[Intelligence Seminar] February 24: Kevin Leyton-Brown, Wean 5409, 3:30 - "Scaling Up Game Theory: Representation and Reasoning with Action Graph Games"

Noah A Smith nasmith at cs.cmu.edu
Tue Feb 17 10:13:52 EST 2009


Intelligence Seminar

February 24, 2009
3:30 pm
Wean 5409
For meetings, contact Michelle Martin (michelle324w at cs.cmu.edu).

Scaling Up Game Theory: Representation and Reasoning with Action Graph Games
Kevin Leyton-Brown
Computer Science Department, University of British Columbia

Abstract:

Game theory is the mathematical study of interaction among
independent, self-interested agents. It has wide applications,
including the design of government auctions (e.g., for distressed
securities), urban planning, and the analysis of internet traffic
patterns. Interestingly, most work in game theory is analytic; it is
less common to analyze a model's properties computationally. Key
reasons for this are that game representation size tends to grow
exponentially in the number of players--making all but the simplest
games infeasible to write down--and that even when games can be
represented, existing algorithms (e.g., for finding equilibria) tend
to have worst-case performance exponential in the game's size.

This talk describes Action-Graph Games (AGG), which make it possible
to extend computational analysis to games that were previously far too
large to consider. I will give an overview of our five-year effort
developing AGGs, emphasizing the twin threads of representational
compactness and computational tractability.
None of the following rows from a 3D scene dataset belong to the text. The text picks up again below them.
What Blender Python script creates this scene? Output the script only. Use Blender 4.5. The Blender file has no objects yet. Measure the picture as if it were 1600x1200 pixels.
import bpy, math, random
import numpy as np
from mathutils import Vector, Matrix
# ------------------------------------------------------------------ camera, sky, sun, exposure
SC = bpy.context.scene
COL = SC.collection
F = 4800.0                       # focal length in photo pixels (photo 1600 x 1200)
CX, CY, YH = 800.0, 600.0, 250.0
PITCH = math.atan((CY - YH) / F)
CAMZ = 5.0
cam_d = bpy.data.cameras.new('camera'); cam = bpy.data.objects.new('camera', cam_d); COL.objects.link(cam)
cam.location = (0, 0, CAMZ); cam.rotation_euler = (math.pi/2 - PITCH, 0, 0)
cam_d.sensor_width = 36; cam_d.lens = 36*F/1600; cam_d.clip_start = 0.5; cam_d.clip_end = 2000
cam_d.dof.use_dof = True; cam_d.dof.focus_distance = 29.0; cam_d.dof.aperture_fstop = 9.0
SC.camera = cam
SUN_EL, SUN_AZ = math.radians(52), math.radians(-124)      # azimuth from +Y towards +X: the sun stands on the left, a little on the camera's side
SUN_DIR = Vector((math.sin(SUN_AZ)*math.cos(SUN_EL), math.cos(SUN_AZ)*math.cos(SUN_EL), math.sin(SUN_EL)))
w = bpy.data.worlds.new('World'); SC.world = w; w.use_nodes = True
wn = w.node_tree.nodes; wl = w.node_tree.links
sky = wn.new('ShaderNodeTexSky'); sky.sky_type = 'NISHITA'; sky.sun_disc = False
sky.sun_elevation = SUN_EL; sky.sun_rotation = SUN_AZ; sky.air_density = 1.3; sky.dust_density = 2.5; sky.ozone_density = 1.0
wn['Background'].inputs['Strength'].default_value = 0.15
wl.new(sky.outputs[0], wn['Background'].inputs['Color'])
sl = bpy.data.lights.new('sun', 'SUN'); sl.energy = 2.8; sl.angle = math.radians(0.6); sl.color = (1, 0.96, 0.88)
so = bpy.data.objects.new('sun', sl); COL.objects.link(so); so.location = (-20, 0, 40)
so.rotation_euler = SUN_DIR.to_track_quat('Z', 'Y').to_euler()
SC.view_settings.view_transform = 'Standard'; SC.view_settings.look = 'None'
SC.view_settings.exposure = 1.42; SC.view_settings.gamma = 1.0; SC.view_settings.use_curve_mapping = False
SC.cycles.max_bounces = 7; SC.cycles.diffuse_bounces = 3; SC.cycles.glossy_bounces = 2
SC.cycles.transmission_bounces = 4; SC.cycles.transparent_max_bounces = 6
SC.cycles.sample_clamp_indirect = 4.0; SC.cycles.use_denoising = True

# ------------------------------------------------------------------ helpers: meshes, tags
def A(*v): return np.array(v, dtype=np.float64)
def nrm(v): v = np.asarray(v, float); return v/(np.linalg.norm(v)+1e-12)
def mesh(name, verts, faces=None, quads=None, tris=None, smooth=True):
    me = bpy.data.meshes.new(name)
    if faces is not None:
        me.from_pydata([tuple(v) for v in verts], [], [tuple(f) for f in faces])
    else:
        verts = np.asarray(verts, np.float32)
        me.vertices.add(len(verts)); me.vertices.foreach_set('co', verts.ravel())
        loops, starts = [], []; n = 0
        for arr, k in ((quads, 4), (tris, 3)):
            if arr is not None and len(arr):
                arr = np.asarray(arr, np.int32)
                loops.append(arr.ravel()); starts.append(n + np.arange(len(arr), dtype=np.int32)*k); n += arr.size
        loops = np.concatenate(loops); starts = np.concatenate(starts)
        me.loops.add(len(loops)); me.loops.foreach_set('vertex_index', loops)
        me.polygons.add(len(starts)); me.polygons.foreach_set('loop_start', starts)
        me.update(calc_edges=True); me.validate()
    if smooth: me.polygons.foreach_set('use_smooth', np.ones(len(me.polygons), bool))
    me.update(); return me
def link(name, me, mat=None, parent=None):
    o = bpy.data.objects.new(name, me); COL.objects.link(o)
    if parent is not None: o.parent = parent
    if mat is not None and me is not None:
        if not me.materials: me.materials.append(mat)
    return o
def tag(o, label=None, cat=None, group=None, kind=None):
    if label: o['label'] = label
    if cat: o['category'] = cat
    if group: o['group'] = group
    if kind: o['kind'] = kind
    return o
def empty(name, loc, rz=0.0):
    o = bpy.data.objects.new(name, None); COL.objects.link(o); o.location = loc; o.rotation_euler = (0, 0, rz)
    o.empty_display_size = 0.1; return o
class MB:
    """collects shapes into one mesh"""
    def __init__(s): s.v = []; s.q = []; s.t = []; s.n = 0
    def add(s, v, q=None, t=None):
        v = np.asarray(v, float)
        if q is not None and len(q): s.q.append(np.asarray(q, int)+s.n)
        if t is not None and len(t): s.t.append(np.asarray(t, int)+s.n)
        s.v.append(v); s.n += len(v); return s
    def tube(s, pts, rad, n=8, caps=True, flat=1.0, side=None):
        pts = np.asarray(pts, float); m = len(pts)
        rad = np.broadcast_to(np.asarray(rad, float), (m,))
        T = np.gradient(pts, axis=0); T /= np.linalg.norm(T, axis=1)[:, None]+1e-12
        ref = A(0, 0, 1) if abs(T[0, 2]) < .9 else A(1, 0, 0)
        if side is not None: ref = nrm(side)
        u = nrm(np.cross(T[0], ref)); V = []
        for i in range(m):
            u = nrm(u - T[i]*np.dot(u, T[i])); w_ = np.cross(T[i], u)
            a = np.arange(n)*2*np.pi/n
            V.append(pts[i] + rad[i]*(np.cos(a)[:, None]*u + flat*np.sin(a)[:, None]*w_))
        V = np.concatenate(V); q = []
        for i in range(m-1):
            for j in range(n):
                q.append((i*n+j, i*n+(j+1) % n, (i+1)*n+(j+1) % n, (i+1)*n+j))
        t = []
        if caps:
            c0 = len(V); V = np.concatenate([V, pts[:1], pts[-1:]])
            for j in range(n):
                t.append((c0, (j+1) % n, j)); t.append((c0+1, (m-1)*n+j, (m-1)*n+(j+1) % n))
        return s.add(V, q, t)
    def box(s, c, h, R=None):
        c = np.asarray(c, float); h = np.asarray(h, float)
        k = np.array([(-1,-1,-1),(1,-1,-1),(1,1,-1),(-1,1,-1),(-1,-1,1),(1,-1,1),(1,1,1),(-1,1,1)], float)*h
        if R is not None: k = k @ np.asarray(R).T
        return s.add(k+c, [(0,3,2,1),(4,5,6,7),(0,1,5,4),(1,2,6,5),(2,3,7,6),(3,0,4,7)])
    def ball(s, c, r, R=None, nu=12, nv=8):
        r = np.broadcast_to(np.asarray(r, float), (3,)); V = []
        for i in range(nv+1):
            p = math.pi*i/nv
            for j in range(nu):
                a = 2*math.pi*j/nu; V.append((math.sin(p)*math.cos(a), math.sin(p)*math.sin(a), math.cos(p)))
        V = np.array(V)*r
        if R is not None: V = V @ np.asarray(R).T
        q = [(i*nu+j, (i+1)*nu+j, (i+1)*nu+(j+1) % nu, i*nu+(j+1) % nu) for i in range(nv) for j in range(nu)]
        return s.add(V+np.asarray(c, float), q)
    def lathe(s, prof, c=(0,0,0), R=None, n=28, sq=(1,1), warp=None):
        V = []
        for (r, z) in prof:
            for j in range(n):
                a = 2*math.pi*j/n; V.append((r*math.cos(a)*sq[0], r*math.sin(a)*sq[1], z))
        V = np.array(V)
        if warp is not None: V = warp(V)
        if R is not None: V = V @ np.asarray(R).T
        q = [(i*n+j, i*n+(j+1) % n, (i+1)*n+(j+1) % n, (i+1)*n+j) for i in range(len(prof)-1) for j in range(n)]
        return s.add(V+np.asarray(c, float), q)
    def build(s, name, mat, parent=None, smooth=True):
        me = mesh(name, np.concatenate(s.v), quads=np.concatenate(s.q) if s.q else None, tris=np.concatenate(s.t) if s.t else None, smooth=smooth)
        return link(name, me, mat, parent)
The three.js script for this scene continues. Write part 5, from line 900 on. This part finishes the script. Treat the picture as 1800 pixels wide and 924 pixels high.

More specifically, the first part of the talk will describe the core
ideas of the AGG representation. AGGs are a fully-expressive,
graph-based representation that can compactly express both strict and
context-specific independencies in players' utility functions. I will
illustrate the representation by describing several practical examples
of games that may be compactly represented as AGGs. The second part of
the talk will examine algorithmic considerations. First, I'll describe
a dynamic programming algorithm for computing a player's expected
utility under a given mixed-strategy profile, which is tractable for
bounded-in-degree AGGs. This algorithm can be leveraged to provide an
exponential speedup in the computation of best response, Nash
equilibrium, and correlated equilibrium.  Second, I'll describe a
message-passing algorithm for computing pure-strategy Nash equilibria
in symmetric AGGs, which is tractable for graphs with bounded
treewidth; again, this implies an exponential speedup over the
previous state of the art. Finally, I'll more briefly describe some
current directions in our work on AGGs: the modeling, evaluation, and
comparison of different advertising auction designs; the extension of
AGGs to both temporal and stochastic settings; and the design of free
software tools to make it easier for other researchers to use AGGs.

This talk is based on joint work with Albert Xin Jiang, David
R.M. Thompson, and Navin A.R. Bhat.

Bio:

Kevin Leyton-Brown is an assistant professor in computer science at
the University of British Columbia.  He received a B.Sc. from McMaster
University (1998), and an M.Sc. and PhD from Stanford University
(2001; 2003). Much of his work is at the intersection of computer
science and microeconomics, addressing computational problems in
economic contexts and incentive issues in multi-agent systems. He also
studies the application of machine learning to the design and analysis
of algorithms for solving hard computational problems. He has
co-written two Multiagent Essentials of Game and over forty
peer-refereed technical articles. He is an associate editor of the
Journal of Artificial Intelligence Research (JAIR) and a member of the
editorial board of the Artificial Intelligence Journal (AIJ). He has
served as a consultant for Trading Dynamics Inc., Ariba Inc., and
Cariocas Inc., and is currently scientific advisor to Worio Inc.